# Exercise details
Below are some records. Output the lines from the first one through the line that holds "m.tube([p-Vector((1.15, -.44, 0))", exactly as written, with no pictures.

[Rows from a 3D scene dataset]

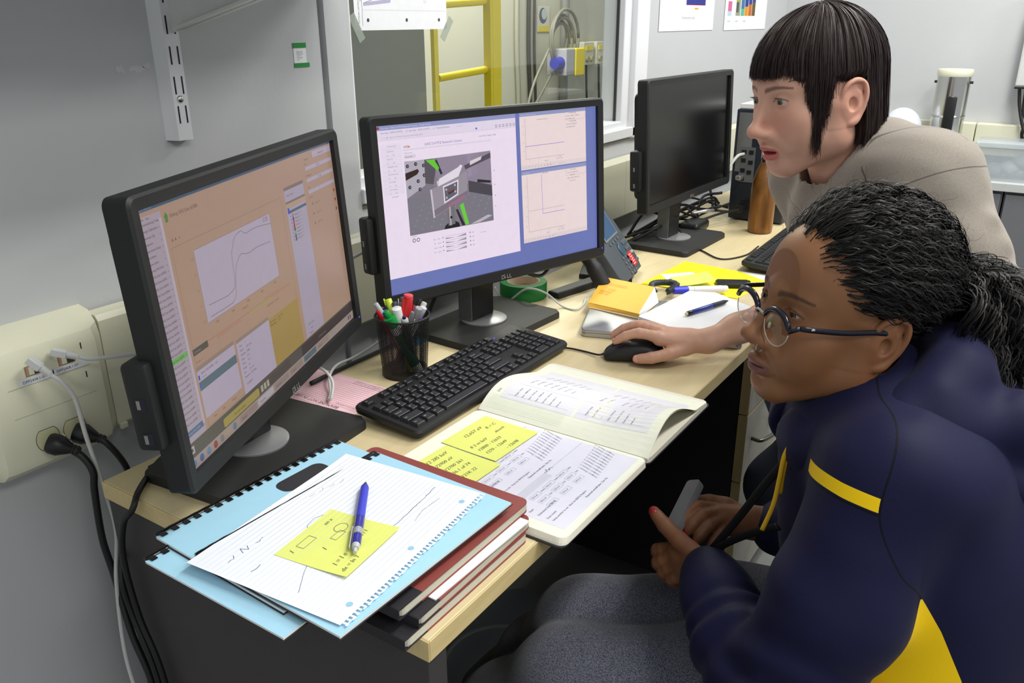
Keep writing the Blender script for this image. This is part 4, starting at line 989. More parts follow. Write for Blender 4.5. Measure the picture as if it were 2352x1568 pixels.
# coiled handset cord
m = MB(); path = catmull([(1.10, -.46, .030), (1.15, -.430, .026), (1.195, -.424, .020), (1.218, -.447, .018), (1.19, -.474, .024), (1.13, -.478, .026)], 40); hx = []
for i, p in enumerate(path):
    t = (path[min(i+1, len(path)-1)]-path[max(0, i-1)]).normalized(); a = t.cross(Vector((0, 0, 1))); a.normalize(); b = a.cross(t); th = i*1.25
    hx.append(p+a*math.cos(th)*.0062+b*math.sin(th)*.0062)
cc = thing('coiled_cord', 'dark grey coiled handset cord looping beside the orange notebook', 'cord', (1.15, -.44, T))
m.tube([p-Vector((1.15, -.44, 0)) for p in hx], 0.0022, n=5); m.build('coil', mat('coil_grey', rgb(58, 62, 66), rough=0.45), cc, smooth=True)

# ------------------------------------------------------------------ laptop, notebooks and papers at the back
A2 = Vector((.94, .34, 0)); A1 = Vector((.34, -.94, 0))
lp = thing('laptop', 'closed silver laptop under the orange notebook and the white pad', 'laptop', (.842, -.420, T), math.atan2(.34, .94))
M_alu = mat('aluminium', rgb(176, 178, 180), rough=0.34, metal=0.7, noise=0.03)
m = MB(); m.prism(rrect(0, -.31, .215, 0, .012, 5), 0.0012, 0.009, bev=0.0015); m.build('base', M_alu, lp, 0.6)
m = MB(); m.prism(rrect(0, -.31, .215, 0, .012, 5), 0.0098, 0.0158, bev=0.003, seg=3); m.build('lid', M_alu, lp, 0.6)
m = MB()
for x, y in ((.02, -.02), (.195, -.02), (.02, -.29), (.195, -.29)): m.lathe([(.006, 0), (.006, .0014)], 12, M=Matrix.Translation((x, y, 0)))
m.build('rubber_feet', M_black, lp)['kind'] = 'stuff'
M_org = mat('orange_cover', rgb(244, 188, 70), rough=0.6, noise=0.04); M_page = mat('page_edges', rgb(240, 240, 238), rough=0.8, noise=0.05, nscale=200)
on = thing('notebook', 'small orange notebook with its white pages fanned, on the laptop', 'notebook', (.957, -.49, T+.0162))
P = lambda x, y, z: (x-.957, y+.49, z-.0162)
b0 = [P(.965, -.372, .0165), P(1.110, -.338, .0165), P(1.075, -.482, .0165), P(.957, -.490, .0165)]
t0 = [P(.974, -.365, .0245), P(1.119, -.325, .0380), P(1.093, -.463, .0440), P(.959, -.489, .0270)]
def hexa(name, lo, hi, mt, par):
    m = MB(); loft(m, [lo, hi]); return m.build(name, mt, par)
lift = lambda q, d: [(a, b, c+d) for a, b, c in q]
hexa('bottom_cover', b0, lift(b0, .0006), M_org, on)
hexa('pages', lift(b0, .0007), lift(t0, -.0008), M_page, on)
hexa('top_cover', lift(t0, -.0007), t0, M_org, on)
hexa('spine', [P(.9565, -.4955, .0165), P(.9645, -.3715, .0165), P(.966, -.3715, .0165), P(.958, -.4955, .0165)], [P(.9580, -.4905, .0272), P(.9733, -.3645, .0248), P(.9746, -.3645, .0250), P(.9595, -.4905, .0274)], M_org, on)
sh = Sheet(.15, .14)
for k, (t, a, b) in enumerate((('RESEARCH NOTES', .02, .032), ('Rite in', .045, .045), ('field book', .058, .045), ('No. 374', .07, .045))): sh.text(t, b, -a, .0075, rgb(170, 120, 40), 0, rot=0)
sh.build('cover_print', PAPER, on, M=plane_M(Vector(t0[2])+Vector((-.012, .020, .0008)), Vector(t0[1])-Vector(t0[2]), Vector(t0[2])-Vector(t0[3])))

pdm = thing('writing_pad', 'white writing pad with a wire binding, a pen lying on it', 'notepad', (.90, -.575, T+.016))
Q = lambda x, y, z: (x-.90, y+.575, z-.016)
pl = [(.925, -.505), (.895, -.642), (1.10, -.70), (1.17, -.572), (1.135, -.525)]
m = MB(); loft(m, [[Q(x+.012, y-.004, .0162) for x, y in pl], [Q(x+.012, y-.004, .0185) for x, y in pl]]); m.build('bottom_board', mat('brown_board', rgb(150, 120, 84), rough=0.8), pdm)
m = MB(); loft(m, [[Q(x+.004, y, .0188) for x, y in pl], [Q(x+.004, y, .0225) for x, y in pl]]); m.build('inner_pages', M_page, pdm)
m = MB(); loft(m, [[Q(x+.002, y, .0228) for x, y in pl], [Q(x+.002, y, .0245) for x, y in pl]]); m.build('board', mat('brown_board', rgb(150, 120, 84)), pdm)
m = MB(); loft(m, [[Q(x, y, .0248) for x, y in pl], [Q(x, y, .0300+(.004 if i in (0, 4) else 0)) for i, (x, y) in enumerate(pl)]]); m.build('top_pages', mat('pad_page', rgb(236, 238, 240), rough=0.75, noise=0.02), pdm)
m = MB()
for k in range(3): m.tube([Q(.923-.003*k+.004*math.cos(a), -.507-.014*k, .0245+.006*math.sin(a)) for a in [2*PI*j/12 for j in range(13)]], .0007, n=5)
m.build('wire_binding', M_steel, pdm, smooth=True)
def lying_pen(name, label, cat, p, q, segs, clip=None):
    p = Vector(p); q = Vector(q); ax = q-p; L = ax.length
    o = thing(name, label, cat, p); o.rotation_mode = 'QUATERNION'; o.rotation_quaternion = Vector((0, 0, 1)).rotation_difference(ax)
    for nm, a, c, r0, r1, col, rg in segs:
        m = MB(); m.lathe([(r0*0.88, a*L), (r0, a*L+min(.0008, (c-a)*L*.25)), (r1, c*L-min(.0008, (c-a)*L*.25)), (r1*0.85, c*L)], 18); m.build(nm, mat('pen_%d_%d_%d_%d' % (*col, int(rg*10)), rgb(*col), rough=rg), o, smooth=0.6)
    if clip:
        w, col, z0, z1, ang, off = clip
        m = MB(); m.box(off, off+.0014, -w/2, w/2, z0*L, z1*L, bev=.0004, M=Matrix.Rotation(ang, 4, 'Z')); m.box(off-.0016, off+.001, -w/2, w/2, z1*L-.004, z1*L, bev=.0004, M=Matrix.Rotation(ang, 4, 'Z')); m.build('clip', mat('pen_%d_%d_%d' % col, rgb(*col), rough=.25), o)
    return o
lying_pen('pen', 'blue and black pen lying on the white writing pad', 'pen', (.980, -.582, T+.0375), (1.110, -.622, T+.0365),
          [('eraser', 0, .035, .0030, .0034, (214, 200, 160), .6), ('end', .035, .13, .0046, .0046, (22, 24, 34), .3), ('barrel', .13, .62, .0046, .0048, (40, 56, 150), .25), ('grip', .62, .9, .0050, .0046, (40, 44, 54), .6), ('tip', .9, 1, .0044, .0014, (34, 36, 42), .4)])
lying_pen('marker', 'white board marker with a blue cap behind the white pad', 'marker', (1.156, -.480, T+.0215), (1.258, -.568, T+.0135),
          [('cap', 0, .26, .0080, .0092, (56, 66, 216), .35), ('collar', .26, .36, .0090, .0090, (232, 232, 238), .4), ('barrel', .36, .9, .0088, .0088, (226, 226, 232), .4), ('end', .9, 1, .0084, .0080, (236, 234, 220), .4)])
M_fold = mat('yellow_folder', rgb(250, 236, 30), rough=0.55, noise=0.03)
fd = thing('folder', 'bright yellow paper folder with a white label on the desk', 'folder', (1.35, -.48, T))
def slab(name, pts, z0, z1, mt, par, off=(1.35, -.48)):
    m = MB(); m.prism([(x-off[0], y-off[1]) for x, y in pts], z0, z1); return m.build(name, mt, par)
slab('back_leaf', [(1.225, -.37), (1.465, -.382), (1.448, -.535), (1.40, -.62), (1.24, -.60)], 0.0004, 0.0016, M_fold, fd)
slab('front_leaf', [(1.228, -.374), (1.460, -.386), (1.445, -.530), (1.31, -.56), (1.23, -.53)], 0.0018, 0.0030, M_fold, fd)
sh = Sheet(.09, .05); sh.rect(0, 0, .085, .045, rgb(240, 240, 236), 0)
for k in range(3): sh.text('Experiment log', .03, .032-.009*k, .006, rgb(150, 150, 150), 1)
sh.build('label', PAPER, fd, M=plane_M((1.285-1.35, -.410+.48, .0031), (.5, -.5, 0), (1, .2, 0)) @ Matrix.Translation((0, 0, 0)))
lm = thing('sticky_note', 'pale lime sticky note curling up on the yellow folder', 'sticky note', (1.285, -.495, T+.004))
sh = Sheet(.09, .075); sh.rect(0, 0, .09, .075, rgb(222, 246, 120), 0, nx=10, ny=1)
sh.build('note', PAPER, lm, M=plane_M((-.05, .035, 0), (.62, -.78, 0), (.78, .62, 0)), warp=lambda x, y, z: Vector((x, y, z+.012*(x/.09)**2+.004)))
bd = thing('black_wallet', 'flat black case peeking out from under the yellow folder', 'case', (1.325, -.560, T+.0032))
m = MB(); m.prism(rrect(-.022, -.040, .022, .040, .006), 0, .008, bev=.003, M=Matrix.Rotation(0.5, 4, 'Z')); m.build('body', M_black, bd, 0.6)
m = MB(); m.prism([(1.37, -.515), (1.45, -.50), (1.462, -.64), (1.39, -.66)], .0002, .0012, M=Matrix.Translation((0, 0, T)))
tag(m.build('loose_sheet', M_page), 'loose white sheet beyond the yellow folder by the far keyboard', 'paper')

# ------------------------------------------------------------------ computer tower and bottle
M_tw = mat('tower_blue_black', rgb(34, 40, 52), rough=0.45, noise=0.08)
tw = thing('computer_tower', 'dark computer tower showing its rear ports at the far end of the desk', 'computer', (2.0, -.385, T))
m = MB(); m.box(0.0, .40, -.085, .085, .004, .335, bev=.005); m.build('case', M_tw, tw, 0.5)
m = MB(); m.box(-.002, .0, .03, .075, .15, .325); m.build('card_plate', M_silver, tw)
m = MB(); m.box(-.0022, .0, .016, .062, .12, .225); m.build('io_plate', mat('io_steel', rgb(120, 124, 128), rough=.4, metal=.5), tw)
for y, z in ((.05, .21), (.028, .21), (.05, .185), (.028, .18), (.05, .155), (.03, .15), (.05, .13)):
    m = MB(); m.box(-.0045, -.002, y-.007, y+.007, z-.006, z+.006, bev=.0008); m.build('port', M_black, tw)
m = MB(); m.box(-.0025, .0, -.075, .01, .235, .32); m.build('fan_grille', M_black, tw)
for k in range(7):
    m = MB(); m.box(-.004, -.0026, -.073, .008, .240+.011*k, .244+.011*k); m.build('grille_bar', M_tw, tw)
m = MB(); m.box(-.006, .0, .02, .05, .03, .06, bev=.002); m.build('power_inlet', M_black, tw)
m = MB(); m.tube(catmull([(-.004, .05, .205), (-.035, .06, .20), (-.06, .075, .165), (-.07, .085, .12)], 6), .0045, n=8); m.build('network_lead', M_cordw, tw, smooth=True)
m = MB(); m.box(-.03, .0, .045, .062, .128, .142, bev=.003); m.build('screw_plug', M_silver, tw)
m = MB(); m.box(-.05, -.006, .025, .045, .034, .054, bev=.003); m.tube(catmull([(-.05, .035, .045), (-.12, .07, .04), (-.2, .12, .02)], 6), .004, n=8); m.build('power_lead', M_black, tw, smooth=0.7)
m = MB(); m.box(0.01, .26, -.08, .08, .3355, .349, bev=.001)
o = m.build('paper_stack', M_page, None); o.location = (2.0, -.385, T); tag(o, 'stack of white paper lying on top of the computer tower', 'paper')
M_bot = wood_mat('bottle_wood', rgb(92, 56, 18), rgb(158, 106, 48), stretch=(14, 14, 2.2), rough=0.36, scale=2.2, dist=1.2)
bt = thing('water_bottle', 'wood grain water bottle with a steel neck by the computer tower', 'bottle', (1.885, -.440, T))
m = MB(); m.lathe([(.030, 0), (.0345, .004), (.0355, .02), (.0355, .125), (.0335, .150), (.026, .178), (.0185, .196), (.0165, .204)], 40); m.build('body', M_bot, bt, 0.8)
m = MB(); m.lathe([(.0150, .204), (.0150, .212), (.0168, .213), (.0168, .238), (.0155, .241)], 32); m.build('cap', M_steel, bt, 0.6)

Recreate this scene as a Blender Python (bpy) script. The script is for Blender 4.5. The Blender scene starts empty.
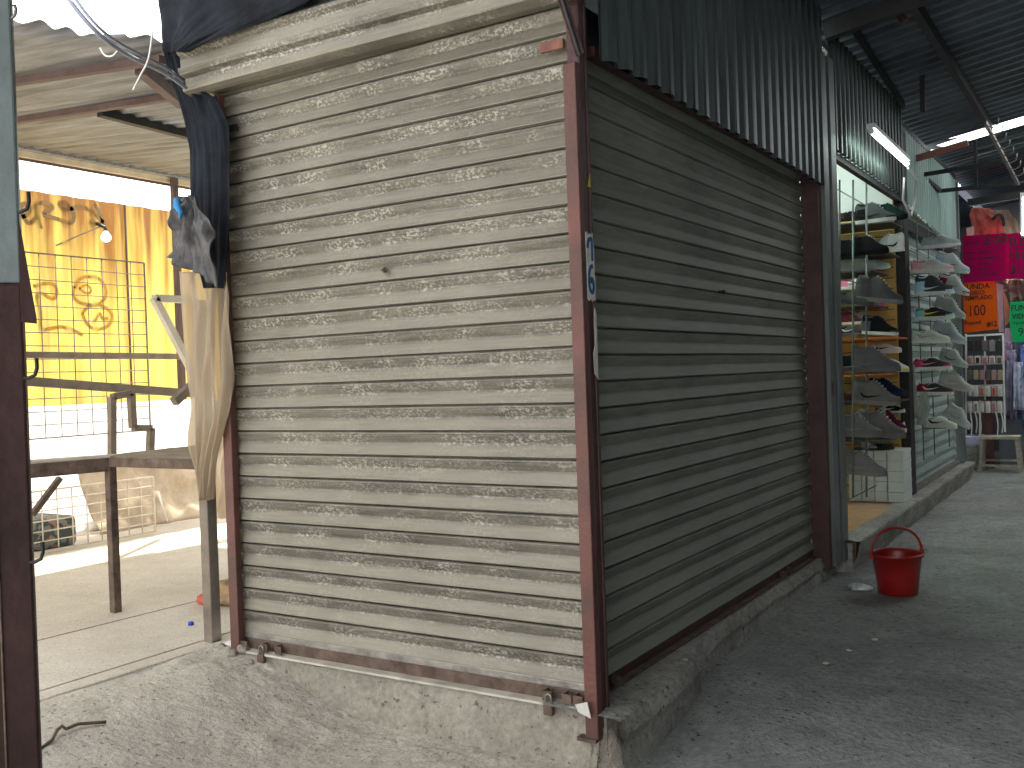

# The response
Keep writing the Blender script for this image. This is part 4, starting at line 989. More parts follow. Write for Blender 4.5. Measure the picture as if it were 2352x1568 pixels.
# coiled handset cord
m = MB(); path = catmull([(1.10, -.46, .030), (1.15, -.430, .026), (1.195, -.424, .020), (1.218, -.447, .018), (1.19, -.474, .024), (1.13, -.478, .026)], 40); hx = []
for i, p in enumerate(path):
    t = (path[min(i+1, len(path)-1)]-path[max(0, i-1)]).normalized(); a = t.cross(Vector((0, 0, 1))); a.normalize(); b = a.cross(t); th = i*1.25
    hx.append(p+a*math.cos(th)*.0062+b*math.sin(th)*.0062)
cc = thing('coiled_cord', 'dark grey coiled handset cord looping beside the orange notebook', 'cord', (1.15, -.44, T))
m.tube([p-Vector((1.15, -.44, 0)) for p in hx], 0.0022, n=5); m.build('coil', mat('coil_grey', rgb(58, 62, 66), rough=0.45), cc, smooth=True)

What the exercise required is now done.